> STATED TASK: Stop at the line containing "above the floor": write out every line from the beginning of the entries up to and including it, minus the pictures.

> DATASET ENTRIES:
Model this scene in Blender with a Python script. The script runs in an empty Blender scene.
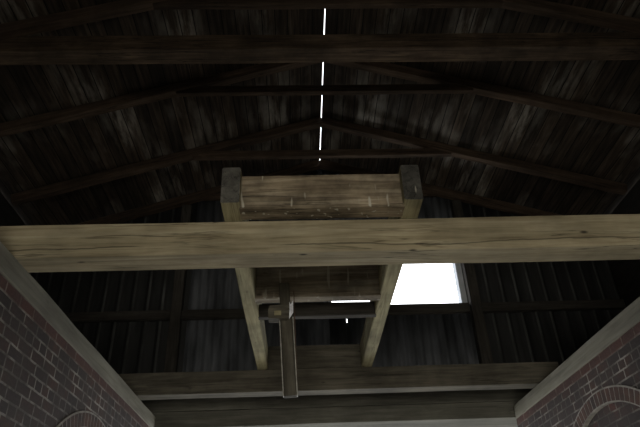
import bpy, bmesh, math, random
from mathutils import Vector, Matrix, noise
random.seed(7)
S = bpy.context.scene
COL = S.collection
CZ = 1.6                                   # eye height above the floor

# ------------------------------------------------------------------ camera
cam_d = bpy.data.cameras.new('camera')
cam_d.sensor_width = 36; cam_d.lens = 583/640*36; cam_d.clip_start = 0.05; cam_d.clip_end = 400
cam = bpy.data.objects.new('camera', cam_d); COL.objects.link(cam)
R = Matrix(((0.99913328, 0.01827529, -0.03739911),
            (-0.02166773, -0.53880416, -0.84215235),
            (-0.03554137, 0.8422328, -0.53794119)))
# columns: the camera's right, up and back directions in the building
m4 = R.to_4x4(); m4.translation = Vector((0, 0, CZ))
cam.matrix_world = m4
S.camera = cam
# ------------------------------------------------------------------ light
W = bpy.data.worlds.new('sky'); S.world = W; W.use_nodes = True
bg = W.node_tree.nodes['Background']
bg.inputs[0].default_value = (0.93, 0.96, 1.0, 1); bg.inputs[1].default_value = 4.0
def area(name, loc, target, sx, sy, power, color):
    d = bpy.data.lights.new(name, 'AREA'); d.shape = 'RECTANGLE'; d.size = sx; d.size_y = sy
    d.energy = power; d.color = color
    o = bpy.data.objects.new(name, d); COL.objects.link(o); o.location = loc
    o.rotation_euler = (Vector(target)-Vector(loc)).to_track_quat('-Z', 'Y').to_euler()
    return o
# daylight through the open cart doorway behind the viewer and the one ahead under the lintel
area('doorway_daylight', (0.1, -7.5, 1.5), (0.3, 4.0, 2.8), 4.0, 2.8, 450, (1.0, 0.93, 0.80))
area('far_doorway_daylight', (0.45, 12.0, 0.7), (0.45, 5.5, 3.9), 4.6, 1.8, 100, (0.90, 0.95, 1.0))
VS = S.view_settings
VS.view_transform = 'Standard'; VS.look = 'None'; VS.exposure = 0.0; VS.gamma = 1.0
VS.use_curve_mapping = False

# ------------------------------------------------------------------ material helpers
class NT:
    def __init__(s, name, rough=0.85):
        s.m = bpy.data.materials.new(name); s.m.use_nodes = True
        s.t = s.m.node_tree; s.b = s.t.nodes['Principled BSDF']
        s.b.inputs['Roughness'].default_value = rough
        s.b.inputs['Specular IOR Level'].default_value = 0.2
    def n(s, typ, **kw):
        x = s.t.nodes.new(typ)
        for k, v in kw.items():
            if k.startswith('_'): setattr(x, k[1:], v)
            else: x.inputs[k.replace('0_', '')].default_value = v
        return x
    def l(s, a, b): s.t.links.new(a, b)
    def coord(s, scale=(1, 1, 1), rnd=True, rot=(0, 0, 0)):
        tc = s.n('ShaderNodeTexCoord'); mp = s.n('ShaderNodeMapping')
        mp.inputs['Scale'].default_value = scale; mp.inputs['Rotation'].default_value = rot
        if rnd:
            oi = s.n('ShaderNodeObjectInfo'); mu = s.n('ShaderNodeVectorMath', _operation='MULTIPLY_ADD')
            cb = s.n('ShaderNodeCombineXYZ')
            s.l(oi.outputs['Random'], cb.inputs[0]); s.l(oi.outputs['Random'], cb.inputs[1]); s.l(oi.outputs['Random'], cb.inputs[2])
            s.l(cb.outputs[0], mu.inputs[0]); mu.inputs[1].default_value = (37, 19, 23)
            s.l(tc.outputs['Object'], mu.inputs[2]); s.l(mu.outputs[0], mp.inputs[0])
        else: s.l(tc.outputs['Object'], mp.inputs[0])
        return mp.outputs[0]
    def noise(s, vec, scale, detail=4, rough=.55, dist=0):
        x = s.n('ShaderNodeTexNoise'); x.inputs['Scale'].default_value = scale
        x.inputs['Detail'].default_value = detail; x.inputs['Roughness'].default_value = rough
        x.inputs['Distortion'].default_value = dist; s.l(vec, x.inputs['Vector']); return x.outputs[0]
    def ramp(s, f, stops):
        r = s.n('ShaderNodeValToRGB'); e = r.color_ramp.elements
        while len(e) > 1: e.remove(e[-1])
        e[0].position, e[0].color = stops[0][0], (*stops[0][1], 1)
        for p, c in stops[1:]:
            q = e.new(p); q.color = (*c, 1)
        s.l(f, r.inputs[0]); return r.outputs[0]
    def mix(s, f, a, b, mode='MIX'):
        x = s.n('ShaderNodeMix', _data_type='RGBA', _blend_type=mode)
        if isinstance(f, (int, float)): x.inputs[0].default_value = f
        else: s.l(f, x.inputs[0])
        for i, v in ((6, a), (7, b)):
            if isinstance(v, tuple): x.inputs[i].default_value = (*v, 1)
            else: s.l(v, x.inputs[i])
        return x.outputs[2]
    def out(s, c, bump=None, strength=.3, dist=.01):
        s.l(c, s.b.inputs['Base Color'])
        if bump is not None:
            bn = s.n('ShaderNodeBump'); bn.inputs['Strength'].default_value = strength; bn.inputs['Distance'].default_value = dist
            s.l(bump, bn.inputs['Height']); s.l(bn.outputs[0], s.b.inputs['Normal'])
        return s.m
def g(v): return (v, v, v)

def wood(name, dark, mid, light, knots=0.6, drips=0.0, grime=0.4, cracks=.7, split=None):
    """sawn timber; the grain runs along the object's own x"""
    a = NT(name)
    v = a.coord((1, 1, 1))
    tc = a.coord((0.9, 14, 14))
    g1 = a.noise(tc, 1.6, 6, .6, .6)
    col = a.ramp(g1, [(.30, dark), (.5, mid), (.72, light)])
    tone = a.noise(a.coord((.5, 3, 3)), 1.0, 3)
    col = a.mix(.7, col, a.ramp(tone, [(.32, g(.5)), (.68, g(1.3))]), 'MULTIPLY')
    if cracks:
        ck = a.noise(a.coord((.55, 9, 9)), 1.3, 5, .5, .4)
        cr = a.ramp(ck, [(.478, g(1)), (.50, g(.18)), (.520, g(1))])
        ms = a.ramp(a.noise(a.coord((.8, 1.5, 1.5)), 1.1, 2), [(.45, g(0)), (.6, g(cracks))])
        col = a.mix(ms, col, a.mix(1.0, col, cr, 'MULTIPLY'))
    if knots:
        vo = a.n('ShaderNodeTexVoronoi', _feature='F1'); vo.inputs['Scale'].default_value = 4.2
        wv = a.coord((.6, 1.5, 1.5)); a.l(wv, vo.inputs['Vector'])
        k = a.ramp(vo.outputs['Distance'], [(.035, g(.2)), (.06, g(.5)), (.10, g(1))])
        col = a.mix(knots, col, a.mix(1.0, col, k, 'MULTIPLY'))
    gr = a.noise(v, 2.3, 5, .6)
    col = a.mix(grime, col, a.mix(1.0, col, a.ramp(gr, [(.36, g(.35)), (.6, g(1.1))]), 'MULTIPLY'))
    if split is not None:                    # a drying split wandering along the timber
        tcn = a.n('ShaderNodeTexCoord'); sp = a.n('ShaderNodeSeparateXYZ'); a.l(tcn.outputs['Object'], sp.inputs[0])
        wn = a.noise(a.coord((.9, .2, .2)), 1.6, 4, .5)
        ad = a.n('ShaderNodeMath', _operation='MULTIPLY_ADD'); a.l(wn, ad.inputs[0]); ad.inputs[1].default_value = .10; a.l(sp.outputs[2], ad.inputs[2])
        sb = a.n('ShaderNodeMath', _operation='SUBTRACT'); a.l(ad.outputs[0], sb.inputs[0]); sb.inputs[1].default_value = split+.05
        ab = a.n('ShaderNodeMath', _operation='ABSOLUTE'); a.l(sb.outputs[0], ab.inputs[0])
        lm = a.ramp(ab.outputs[0], [(.0025, g(.30)), (.006, g(1))])
        gate = a.ramp(a.noise(a.coord((.5, .1, .1)), 1.7, 2), [(.42, g(0)), (.5, g(1))])
        col = a.mix(gate, col, a.mix(1.0, col, lm, 'MULTIPLY'))
    if drips:                                # pale droppings run down the face
        d = a.noise(a.coord((22, 22, 4.0)), 1.0, 1, .4)
        dm = a.ramp(d, [(.66, g(0)), (.72, g(drips))])
        col = a.mix(dm, col, (.42, .40, .33))
    return a.out(col, g1, .35, .004)

M = {}
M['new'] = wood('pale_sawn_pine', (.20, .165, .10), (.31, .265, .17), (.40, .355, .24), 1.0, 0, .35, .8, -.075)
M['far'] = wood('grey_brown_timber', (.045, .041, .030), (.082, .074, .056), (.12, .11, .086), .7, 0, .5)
M['plate'] = wood('grey_wall_plate', (.13, .124, .098), (.175, .167, .133), (.22, .21, .172), .2, 0, .2, .2)
M['lintel'] = wood('grey_lintel_timber', (.07, .068, .055), (.10, .098, .08), (.135, .13, .11), .2, 0, .3, .3)
M['old'] = wood('old_brown_timber', (.10, .072, .045), (.155, .115, .075), (.22, .175, .12), .8, 0, .6)
M['frame'] = wood('weathered_frame_timber', (.09, .066, .043), (.225, .18, .12), (.40, .34, .24), .9, .9, 1.0, .8, -.04)
M['joist'] = wood('lichened_timber', (.20, .175, .10), (.30, .27, .16), (.40, .37, .22), .6, 0, .5)
M['cross'] = wood('brown_cross_timber', (.11, .085, .055), (.21, .175, .125), (.33, .30, .235), .8, .4, .8)
M['rafter'] = wood('dark_red_rafter', (.038, .026, .017), (.062, .042, .028), (.10, .070, .047), .5, 0, .6)
M['dark'] = wood('blackened_timber', (.03, .027, .023), (.05, .045, .038), (.07, .065, .055), .2, 0, .4)
M['endgrain'] = wood('grey_end_grain', (.045, .043, .036), (.075, .072, .062), (.11, .105, .09), 0, .9, .6)

def boards_mat():
    a = NT('roof_boards'); v = a.coord((1, 1, 1), False)
    br = a.n('ShaderNodeTexBrick'); br.offset = .37
    for k, x in (('Scale', 1), ('Mortar Size', .006), ('Brick Width', 3.4), ('Row Height', .17), ('Bias', 0)): br.inputs[k].default_value = x
    br.inputs['Color1'].default_value = (*g(.45), 1); br.inputs['Color2'].default_value = (*g(1.25), 1); br.inputs['Mortar'].default_value = (*g(.08), 1)
    a.l(v, br.inputs['Vector'])
    g1 = a.noise(a.coord((1.1, 15, 15), False), 1.5, 5)
    base = a.ramp(g1, [(.3, (.013, .009, .006)), (.5, (.033, .024, .016)), (.75, (.075, .056, .040))])
    pale = a.noise(a.coord((.8, 5, 5), False), 1.2, 6, .65)
    pm = a.ramp(a.noise(a.coord((.35, .6, .6), False), 1.5, 4), [(.48, g(0)), (.64, g(1))])
    pf = a.mix(1.0, pm, a.ramp(pale, [(.44, g(0)), (.60, g(1))]), 'MULTIPLY')
    base = a.mix(pf, base, (.19, .175, .15))
    c = a.mix(1.0, base, br.outputs['Color'], 'MULTIPLY')
    return a.out(c, g1, .3, .004)
M['boards'] = boards_mat()

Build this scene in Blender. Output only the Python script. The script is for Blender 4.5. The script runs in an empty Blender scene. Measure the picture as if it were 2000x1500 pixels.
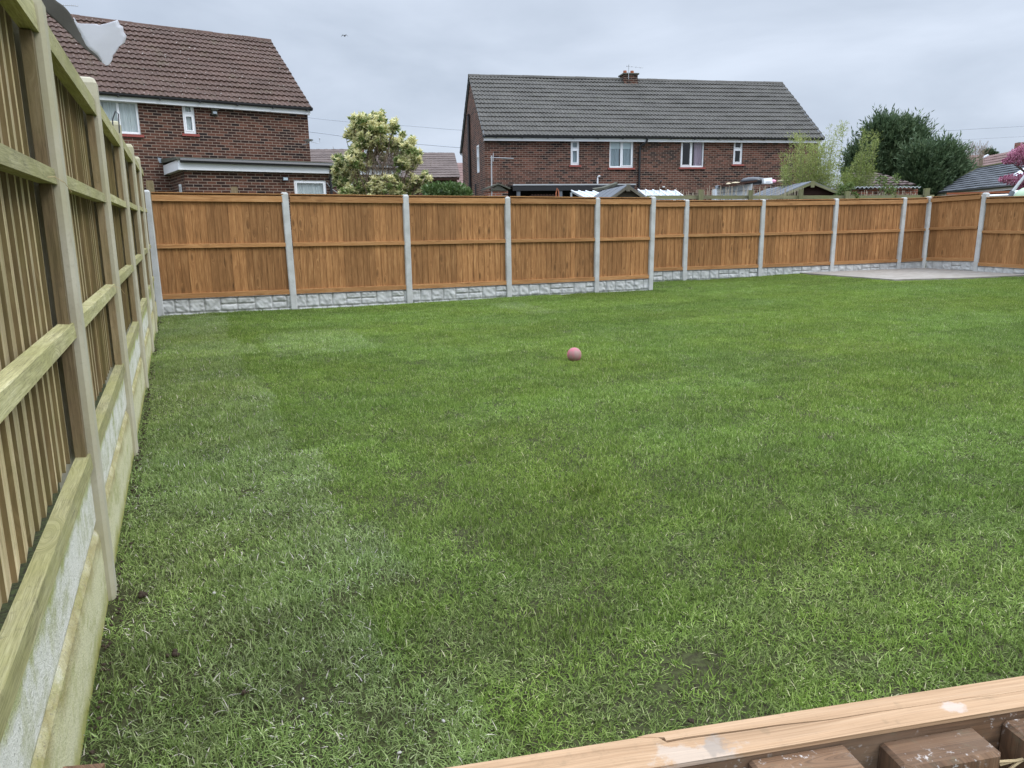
import bpy, math, random
import numpy as np
from mathutils import Vector, Matrix
R = math.radians
rnd = random.Random(7)
S = bpy.context.scene
COL = S.collection

# ------------------------------------------------------------------ camera
F_PX = 1410.0; PITCH = math.atan(315 / F_PX); ROLL = math.atan(0.0142); EYE = 1.32
cp, sp = math.cos(PITCH), math.sin(PITCH); cr, sr = math.cos(ROLL), math.sin(ROLL)
fwd = Vector((0, cp, -sp)); up0 = Vector((0, sp, cp)); rt0 = Vector((1, 0, 0))
right = cr * rt0 - sr * up0; up = sr * rt0 + cr * up0
cam = bpy.data.cameras.new('camera'); cam_o = bpy.data.objects.new('camera', cam); COL.objects.link(cam_o)
M = Matrix.Identity(4)
for i in range(3):
    M[i][0] = right[i]; M[i][1] = up[i]; M[i][2] = -fwd[i]
M[2][3] = EYE
cam_o.matrix_world = M
cam.sensor_width = 36; cam.lens = F_PX / 2000 * 36; cam.clip_start = 0.05; cam.clip_end = 2000
S.camera = cam_o
# ------------------------------------------------------------------ world: overcast sky
SUN_EL, SUN_AZ = 46, 112
w = bpy.data.worlds.new("World"); S.world = w; w.use_nodes = True
nt = w.node_tree; nt.nodes.clear()
def N(nt, t, **k):
    n = nt.nodes.new(t)
    for a, b in k.items(): setattr(n, a, b)
    return n
out = N(nt, 'ShaderNodeOutputWorld'); bg = N(nt, 'ShaderNodeBackground'); bg.inputs['Strength'].default_value = 0.1
sky = N(nt, 'ShaderNodeTexSky', sky_type='NISHITA', sun_disc=False); sky.sun_elevation = R(SUN_EL); sky.sun_rotation = R(SUN_AZ)
tc = N(nt, 'ShaderNodeTexCoord'); sep = N(nt, 'ShaderNodeSeparateXYZ'); nt.links.new(tc.outputs['Generated'], sep.inputs[0])
mp = N(nt, 'ShaderNodeMapping'); mp.inputs['Scale'].default_value = (1.6, 1.6, 5.5); mp.inputs['Rotation'].default_value = (0.12, 0.1, 0.4)
nt.links.new(tc.outputs['Generated'], mp.inputs[0])
no = N(nt, 'ShaderNodeTexNoise'); no.inputs['Scale'].default_value = 1.5; no.inputs['Detail'].default_value = 6; no.inputs['Roughness'].default_value = 0.5; no.inputs['Distortion'].default_value = 0.35
nt.links.new(mp.outputs[0], no.inputs['Vector'])
cr1 = N(nt, 'ShaderNodeValToRGB'); e = cr1.color_ramp.elements
e[0].position = 0.36; e[0].color = (4.7, 5.4, 6.5, 1); e[1].position = 0.68; e[1].color = (6.7, 7.45, 8.7, 1)
nt.links.new(no.outputs['Fac'], cr1.inputs[0])
mr = N(nt, 'ShaderNodeMapRange'); mr.inputs['From Min'].default_value = 0.3; mr.inputs['From Max'].default_value = 1.0
mr.inputs['To Min'].default_value = 1.06; mr.inputs['To Max'].default_value = 5.6
nt.links.new(sep.outputs['Z'], mr.inputs['Value'])
vm = N(nt, 'ShaderNodeVectorMath', operation='SCALE'); nt.links.new(cr1.outputs[0], vm.inputs[0]); nt.links.new(mr.outputs[0], vm.inputs['Scale'])
mx = N(nt, 'ShaderNodeMixRGB'); mx.inputs[0].default_value = 0.94
nt.links.new(sky.outputs[0], mx.inputs[1]); nt.links.new(vm.outputs[0], mx.inputs[2])
nt.links.new(mx.outputs[0], bg.inputs['Color']); nt.links.new(bg.outputs[0], out.inputs[0])
# sun (soft, overcast)
sl = bpy.data.lights.new('sun', 'SUN'); sl.energy = 1.45; sl.angle = R(25); sl.color = (1, 0.97, 0.92)
so = bpy.data.objects.new('sun', sl); COL.objects.link(so)
az = R(SUN_AZ); sd = Vector((math.sin(az) * math.cos(R(SUN_EL)), math.cos(az) * math.cos(R(SUN_EL)), math.sin(R(SUN_EL))))
so.rotation_euler = sd.to_track_quat('Z', 'Y').to_euler()
S.view_settings.view_transform = 'Standard'; S.view_settings.look = 'None'; S.view_settings.gamma = 1
S.view_settings.use_curve_mapping = False; S.view_settings.exposure = 0.12
S.render.engine = 'CYCLES'
try:
    S.cycles.max_bounces = 6; S.cycles.diffuse_bounces = 3; S.cycles.transparent_max_bounces = 8
    S.cycles.use_denoising = True
except Exception: pass

def ray(x, y):
    u = (x - 1000) / F_PX; v = (750 - y) / F_PX
    return right * u + up * v + fwd
def at(x, y, Y):
    d = ray(x, y); return Vector((0, 0, EYE)) + d * (Y / d.y)

# ------------------------------------------------------------------ materials
MATS = {}
def mat(name):
    m = bpy.data.materials.new(name); m.use_nodes = True; m.node_tree.nodes.clear()
    nt = m.node_tree; o = N(nt, 'ShaderNodeOutputMaterial'); b = N(nt, 'ShaderNodeBsdfPrincipled')
    nt.links.new(b.outputs[0], o.inputs[0]); MATS[name] = m
    return m, nt, b, o
def C4(c): return (c[0], c[1], c[2], 1)
def mixc(nt, f, a, b, mode='MIX'):
    n = N(nt, 'ShaderNodeMixRGB', blend_type=mode)
    for i, s in ((0, f), (1, a), (2, b)):
        if isinstance(s, (int, float)): n.inputs[i].default_value = s
        elif isinstance(s, tuple): n.inputs[i].default_value = C4(s)
        else: nt.links.new(s, n.inputs[i])
    return n.outputs[0]
def math_(nt, op, a, b=None, c=None):
    n = N(nt, 'ShaderNodeMath', operation=op)
    for i, s in enumerate((a, b, c)):
        if s is None: continue
        if isinstance(s, (int, float)): n.inputs[i].default_value = s
        else: nt.links.new(s, n.inputs[i])
    return n.outputs[0]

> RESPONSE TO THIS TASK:
Model this scene in Blender with a Python script. The script runs in an empty Blender scene.
import bpy, bmesh, math, random
from mathutils import Vector, Matrix, noise
random.seed(7)
S = bpy.context.scene
COL = S.collection
CZ = 1.6                                   # eye height above the floor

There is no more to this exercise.